Let’s kill the comfortable myth first: you cannot reliably spot AI-generated text by style. The em dash counting, the hunt for the word “delve,” the online detectors with their confident percentages. None of it holds up, because well-directed AI writing reads fine and plenty of human copy reads like it was written by a fax machine. Anyone selling you a detector is selling you confidence, not accuracy.
But here’s what your customers can detect, without tools, often without consciously noticing they’re doing it: content that nobody was accountable for. That’s what slop actually is. Not machine-made. Unowned. And unowned content has tells that have nothing to do with word choice.
So instead of playing detective with sentence style, audit your own feed with five questions. Fair warning: we ran this on our own old content while writing this post and did not enjoy the experience. It works.
1. Could a competitor have posted this word for word?
Pull up your last ten posts. Swap your logo for your closest competitor’s. Does anything break?
Slop is interchangeable by nature, because it’s assembled from the general instead of the specific. If your content survives the logo swap, it isn’t saying anything only you could say, and your audience files it under background noise whether a human wrote it or not.
The fix: every piece should contain at least one thing that’s yours alone. A real customer moment, an actual number from your business, an opinion someone on your team would defend at a dinner party.
2. Is there a verifiable specific anywhere in it?

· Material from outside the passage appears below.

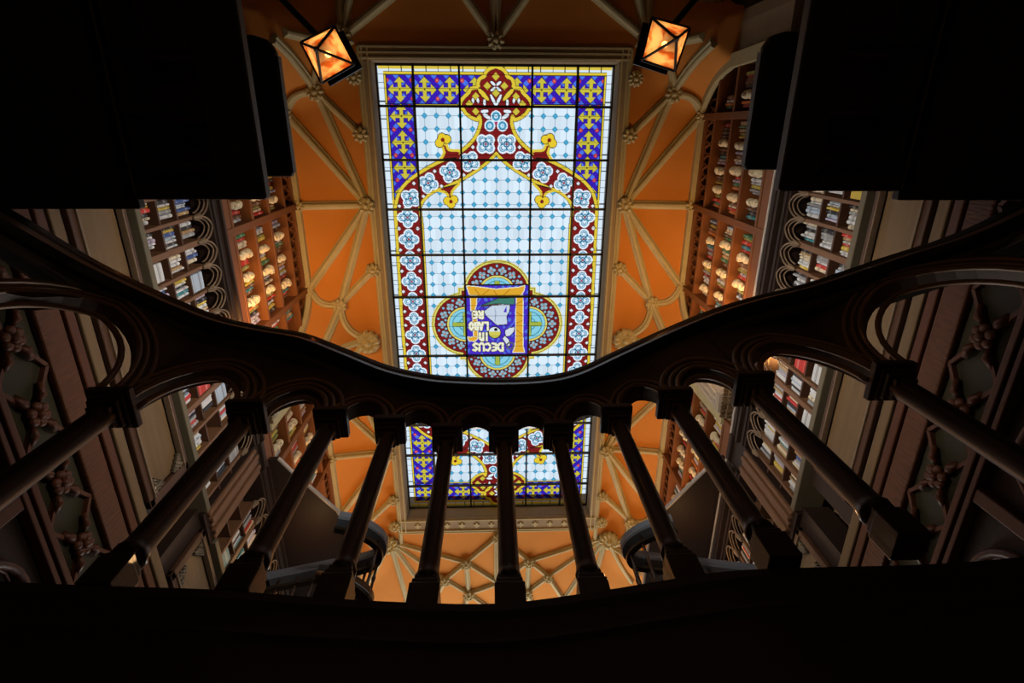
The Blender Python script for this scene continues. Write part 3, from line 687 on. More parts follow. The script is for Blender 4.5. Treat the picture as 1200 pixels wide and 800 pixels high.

Slop speaks in confident generalities. “Studies show.” “Experts agree.” “In today’s fast-paced digital landscape,” a phrase that has appeared in marketing copy every year since roughly the invention of the fax machine, which we’ve now mentioned twice, so we’ll stop.
Real content has handles you can grab: a named source, a dated event, a number that traces back to something.
This one matters beyond taste. AI fabricates specifics fluently, so an unverified specific is worse than none at all. The question isn’t “does this sound authoritative.” It’s “could I show a customer where this came from without sweating.”
The fix: one enforceable rule. No claim without a source someone on your team has actually seen. If you can’t source it, cut it, or soften it into honest opinion. “We think” is an underrated phrase.
3. Would you say this sentence to a customer’s face?
Read your captions out loud. Actually out loud, not in your head where everything sounds fine. Slop has a particular weightlessness: sentences that are grammatically perfect and socially impossible. No human being has ever said “we’re thrilled to unveil a game-changing solution that empowers your journey” to another human being, and if one did, the other one left.
Your customers hear the difference because they spend all day talking to actual people.
The fix: the out-loud test before anything publishes. If it makes you cringe on your own behalf, it doesn’t go out, no matter who or what drafted it.
4. Do your images show anything real?
Generic AI imagery is the most visible slop there is, and it does damage way out of proportion to how easy it was to make. Stock humans with creative anatomy and products that ignore physics tell your audience one thing: nobody here cared enough to photograph the real thing.
There are legitimate uses for generated imagery. Passing it off as your actual product, team, or shop is not one of them.
The fix: real photos of real things beat polished renders of fake ones, every single time. Even shot on a phone. Especially shot on a phone, honestly. Slightly imperfect is what real looks like.
5. Did a named person approve it?
The root cause behind every failure above is the same one: no individual human was on the hook. Content pipelines where posts flow from prompt to publish without a person whose name is attached to the approval, that’s the machine that manufactures slop. And it manufactures it whether or not AI is anywhere in the building.
The fix: one rule that quietly fixes most of this post. Nothing publishes without a named person’s sign-off. Not “the team.” A name. Accountability is the only slop detector that actually works.
The uncomfortable summary
Notice that none of the five checks asks “was AI involved?” That’s on purpose. AI-assisted content with a human owner passes all five. Fully human content churned out carelessly fails them. The problem was never the tool. It’s whether anyone stood behind the work.
We wrote about where we draw that line in our own shop in What We Let AI Do, and the thinking behind it lives in The Credible Middle. Sorting your own workload the same way takes about ten minutes with a coffee, which is less time than you’ll spend regretting your old captions. Speaking from experience.
Run the five questions on your last month of content. If it passes, your process is fine, whatever tools are in it. If it doesn’t, congratulations: you found the problem before your customers had to tell you.